Sermon Summary and Discussion Questions | "When God Doesn't Answer Your Why Question"


CJ begins by recapping how far we have come in Job. In short:

  • Job’s suffering
  • Job’s “why question”
  • Job’s friends’ accusatory (wrong) explanation for his suffering and Job’s disagreement

Chapter 28 interrupts the arguments between Job and his friends. It effectively ends the ongoing debate between them and allows the author to address Job’s (and our) “why question”. The author accomplishes this by focusing on the rumor referenced in verse 22, the sweet reality of God’s gracious provision for His suffering people.


Human ingenuity cannot discover wisdom (Job 28: 1-11)

  • The author references mining as an example of mankind’s intelligence.
  • The falcon’s vision and the lion’s courage haven’t accomplished what man has by mining. However, man cannot attain heavenly wisdom. The poet celebrates mankind’s superiority over the animals, but then humbles us in our inability to know the answer to the “why question”.

Human wealth cannot purchase wisdom (Job 28: 13-19)

  • Heavenly wisdom is not for sale (verse 15). Mankind is humbled once again. Humans may be smart and wealthy, but that does not make them wise.

God alone has wisdom and divine wisdom is a gift (Job 28: 23-27)

  • God alone knows where wisdom is found because He is omniscient. God used wisdom to bring order and form to the earth.

Verse 28

The poem comes to an end and God speaks directly to the reader of Job for the first time. He provides the answer to the agonizing “why question”: Fear the Lord and turn away from evil. At first glance it appears to be a diverting answer, but it is in fact God’s gracious answer! The answer gives immeasurable peace to the sufferer. We must respond to this answer by being determined to glorify God in our suffering rather than waste our suffering. Turn your gaze from the answer you want and fix it on God.
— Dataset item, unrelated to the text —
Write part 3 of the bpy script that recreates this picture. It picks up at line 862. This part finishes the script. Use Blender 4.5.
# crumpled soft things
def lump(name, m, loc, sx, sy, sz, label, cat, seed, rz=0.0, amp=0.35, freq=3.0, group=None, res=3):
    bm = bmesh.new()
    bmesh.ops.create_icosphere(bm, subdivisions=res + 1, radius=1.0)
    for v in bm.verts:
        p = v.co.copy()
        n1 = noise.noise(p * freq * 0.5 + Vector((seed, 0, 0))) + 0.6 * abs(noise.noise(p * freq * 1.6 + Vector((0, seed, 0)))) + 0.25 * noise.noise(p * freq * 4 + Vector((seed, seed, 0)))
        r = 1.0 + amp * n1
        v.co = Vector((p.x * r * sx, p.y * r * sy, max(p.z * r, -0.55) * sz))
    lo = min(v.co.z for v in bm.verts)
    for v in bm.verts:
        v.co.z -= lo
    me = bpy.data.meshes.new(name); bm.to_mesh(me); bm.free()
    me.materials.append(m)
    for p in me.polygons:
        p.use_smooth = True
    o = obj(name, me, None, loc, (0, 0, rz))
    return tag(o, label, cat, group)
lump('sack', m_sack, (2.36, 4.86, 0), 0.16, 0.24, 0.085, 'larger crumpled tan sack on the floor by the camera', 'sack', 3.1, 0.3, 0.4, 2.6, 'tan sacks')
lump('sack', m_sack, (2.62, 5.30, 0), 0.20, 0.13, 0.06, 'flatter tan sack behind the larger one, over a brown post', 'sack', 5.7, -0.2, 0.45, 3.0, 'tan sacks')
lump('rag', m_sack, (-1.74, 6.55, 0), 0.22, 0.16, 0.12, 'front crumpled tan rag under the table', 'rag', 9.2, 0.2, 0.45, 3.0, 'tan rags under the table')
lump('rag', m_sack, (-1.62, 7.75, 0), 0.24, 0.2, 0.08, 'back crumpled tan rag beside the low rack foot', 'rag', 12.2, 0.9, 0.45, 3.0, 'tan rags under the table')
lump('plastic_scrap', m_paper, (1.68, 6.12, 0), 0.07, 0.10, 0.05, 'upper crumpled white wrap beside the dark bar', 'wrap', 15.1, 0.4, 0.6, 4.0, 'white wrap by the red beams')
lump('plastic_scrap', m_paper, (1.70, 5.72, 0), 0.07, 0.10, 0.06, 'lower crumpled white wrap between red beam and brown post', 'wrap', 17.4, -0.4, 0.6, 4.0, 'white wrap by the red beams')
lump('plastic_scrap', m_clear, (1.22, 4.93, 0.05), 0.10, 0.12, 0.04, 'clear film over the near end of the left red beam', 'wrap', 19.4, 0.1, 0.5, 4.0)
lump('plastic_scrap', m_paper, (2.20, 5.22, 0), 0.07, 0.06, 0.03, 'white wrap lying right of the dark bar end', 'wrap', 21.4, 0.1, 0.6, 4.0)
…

There will never be one “why question” more perplexing than this, that the innocent Son of God suffered in our place! Unlike Job, Jesus was forsaken by God so that we could be reconciled to Him. The appropriate response to this truth is to bow and worship at this display of the wisdom of God.

Discussion Questions

  • In what ways have you observed mankind attempt to attain wisdom?
  • This chapter ended a heated discussion between Job and his friends. It provided an interlude from the agonizing suffering Job was trying to understand. Have there been fellow brothers or sisters in Christ who have interrupted your “why question” in an attempt to point your gaze towards God? What did he or she do or say to redirect your questioning?
  • Proverbs 2:6 reads, “For the Lord gives wisdom, from His mouth comes knowledge and understanding”. In what ways have you seen the Lord give you heavenly wisdom in the past week? This could be from scripture, from prayer, or any other means that God leads you to knowledge and understanding.
  • How did verse 28 comfort your soul? If it didn’t, what might be getting in the way of you finding peace in this truth?
  • Read Mark 15:34. Let that unforgettable “why question” sit with you for a bit. Then read John 3:16. Take some time to pray, worshipping God for this display of His gracious provision for His sinful people.